**Task material:**
• • • • •

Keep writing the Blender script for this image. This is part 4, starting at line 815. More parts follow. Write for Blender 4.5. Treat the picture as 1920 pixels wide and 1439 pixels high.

• • • • •

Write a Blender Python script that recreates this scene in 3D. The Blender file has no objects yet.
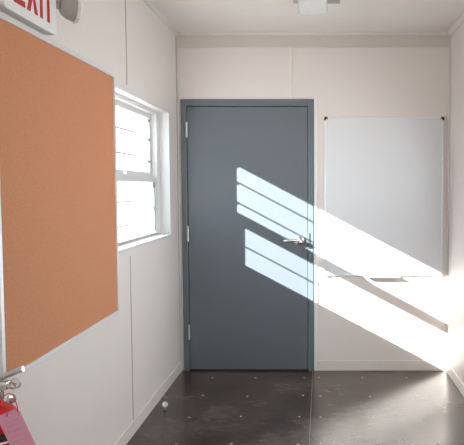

• • • • •

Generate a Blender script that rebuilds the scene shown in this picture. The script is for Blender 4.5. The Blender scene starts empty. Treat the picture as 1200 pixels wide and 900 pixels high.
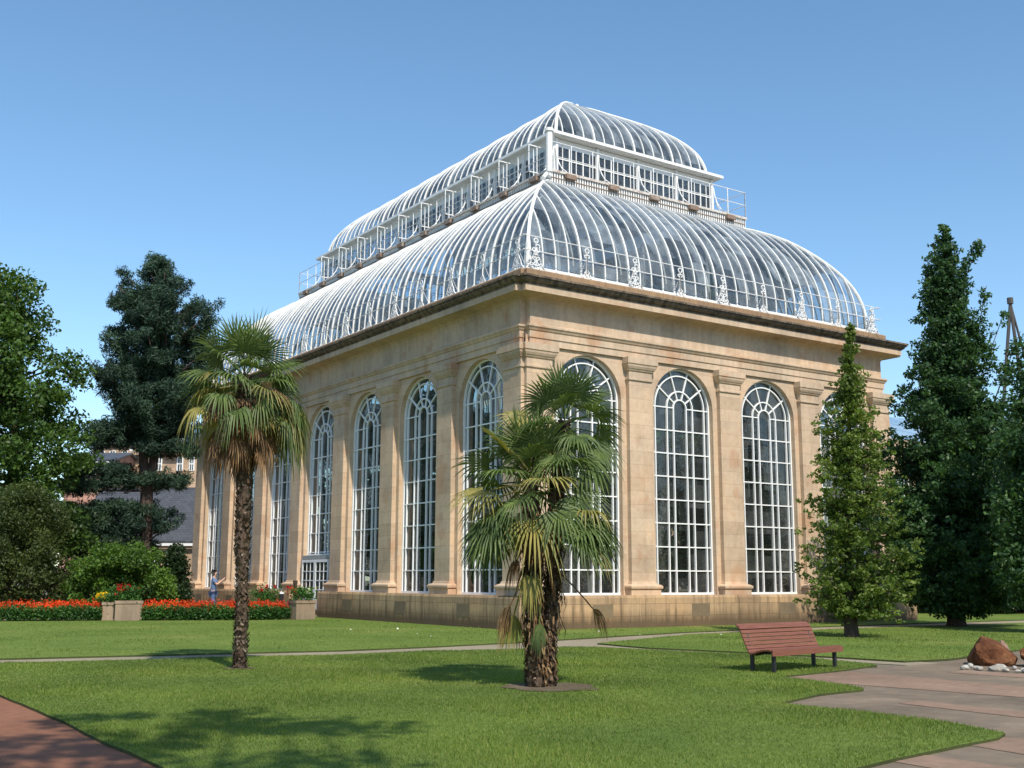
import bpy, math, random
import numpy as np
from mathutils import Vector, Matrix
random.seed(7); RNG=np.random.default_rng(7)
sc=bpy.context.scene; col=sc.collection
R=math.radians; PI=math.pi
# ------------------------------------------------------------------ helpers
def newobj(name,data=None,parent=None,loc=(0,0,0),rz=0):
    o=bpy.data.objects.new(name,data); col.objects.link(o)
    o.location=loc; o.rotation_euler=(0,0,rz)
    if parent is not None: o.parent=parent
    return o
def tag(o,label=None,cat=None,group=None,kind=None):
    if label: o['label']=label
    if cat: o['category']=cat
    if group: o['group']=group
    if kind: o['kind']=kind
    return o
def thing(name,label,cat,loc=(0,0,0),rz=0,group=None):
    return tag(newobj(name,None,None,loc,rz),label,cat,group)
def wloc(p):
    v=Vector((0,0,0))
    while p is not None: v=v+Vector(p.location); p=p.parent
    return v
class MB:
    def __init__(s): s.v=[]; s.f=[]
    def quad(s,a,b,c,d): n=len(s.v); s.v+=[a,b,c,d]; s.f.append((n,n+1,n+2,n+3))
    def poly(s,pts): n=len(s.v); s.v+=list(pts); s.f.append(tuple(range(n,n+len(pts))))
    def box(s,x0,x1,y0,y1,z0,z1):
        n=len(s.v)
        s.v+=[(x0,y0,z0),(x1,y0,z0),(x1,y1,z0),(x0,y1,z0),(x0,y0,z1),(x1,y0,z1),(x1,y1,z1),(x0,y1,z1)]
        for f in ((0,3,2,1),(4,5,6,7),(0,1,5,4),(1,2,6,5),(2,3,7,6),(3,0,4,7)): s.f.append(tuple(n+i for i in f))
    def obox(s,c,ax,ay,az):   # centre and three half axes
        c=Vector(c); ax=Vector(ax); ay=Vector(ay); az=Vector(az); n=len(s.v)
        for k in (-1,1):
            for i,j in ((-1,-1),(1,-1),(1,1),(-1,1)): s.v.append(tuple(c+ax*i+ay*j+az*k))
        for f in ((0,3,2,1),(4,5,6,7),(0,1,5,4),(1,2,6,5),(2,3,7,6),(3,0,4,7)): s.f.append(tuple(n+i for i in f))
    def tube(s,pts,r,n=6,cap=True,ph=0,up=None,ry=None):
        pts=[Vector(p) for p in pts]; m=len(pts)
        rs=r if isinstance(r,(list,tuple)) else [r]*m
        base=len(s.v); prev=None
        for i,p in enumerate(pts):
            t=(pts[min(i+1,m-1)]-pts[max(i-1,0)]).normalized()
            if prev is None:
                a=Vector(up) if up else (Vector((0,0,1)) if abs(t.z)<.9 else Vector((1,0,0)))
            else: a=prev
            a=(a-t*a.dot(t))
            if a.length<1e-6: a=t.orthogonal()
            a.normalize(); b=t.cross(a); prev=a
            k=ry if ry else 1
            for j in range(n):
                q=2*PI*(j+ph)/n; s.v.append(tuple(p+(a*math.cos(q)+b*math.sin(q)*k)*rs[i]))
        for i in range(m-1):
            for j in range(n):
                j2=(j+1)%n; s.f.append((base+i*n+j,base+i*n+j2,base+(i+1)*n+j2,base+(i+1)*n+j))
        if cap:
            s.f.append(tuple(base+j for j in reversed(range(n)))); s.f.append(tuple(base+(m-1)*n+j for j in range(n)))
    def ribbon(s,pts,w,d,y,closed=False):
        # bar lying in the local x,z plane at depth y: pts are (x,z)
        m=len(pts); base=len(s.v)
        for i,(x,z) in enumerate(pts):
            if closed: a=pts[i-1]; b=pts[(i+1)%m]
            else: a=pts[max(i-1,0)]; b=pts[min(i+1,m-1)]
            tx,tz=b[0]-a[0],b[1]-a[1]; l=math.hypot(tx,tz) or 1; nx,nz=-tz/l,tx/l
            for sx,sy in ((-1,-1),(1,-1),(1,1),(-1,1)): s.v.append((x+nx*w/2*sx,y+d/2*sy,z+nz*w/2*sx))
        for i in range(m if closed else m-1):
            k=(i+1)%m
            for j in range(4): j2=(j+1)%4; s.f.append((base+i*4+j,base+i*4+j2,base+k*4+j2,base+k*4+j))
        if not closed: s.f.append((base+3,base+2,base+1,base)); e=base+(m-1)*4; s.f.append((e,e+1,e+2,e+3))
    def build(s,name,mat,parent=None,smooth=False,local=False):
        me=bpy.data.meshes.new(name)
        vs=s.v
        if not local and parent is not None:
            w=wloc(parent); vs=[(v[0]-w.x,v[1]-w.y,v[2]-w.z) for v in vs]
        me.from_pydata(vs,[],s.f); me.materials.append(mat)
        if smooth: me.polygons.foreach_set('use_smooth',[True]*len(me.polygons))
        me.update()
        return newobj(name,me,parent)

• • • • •

Filter the entries above down to the lines containing the word "that".

**Answer in full:**
Write a Blender Python script that recreates this scene in 3D. The Blender file has no objects yet.
Generate a Blender script that rebuilds the scene shown in this picture. The script is for Blender 4.5. The Blender scene starts empty. Treat the picture as 1200 pixels wide and 900 pixels high.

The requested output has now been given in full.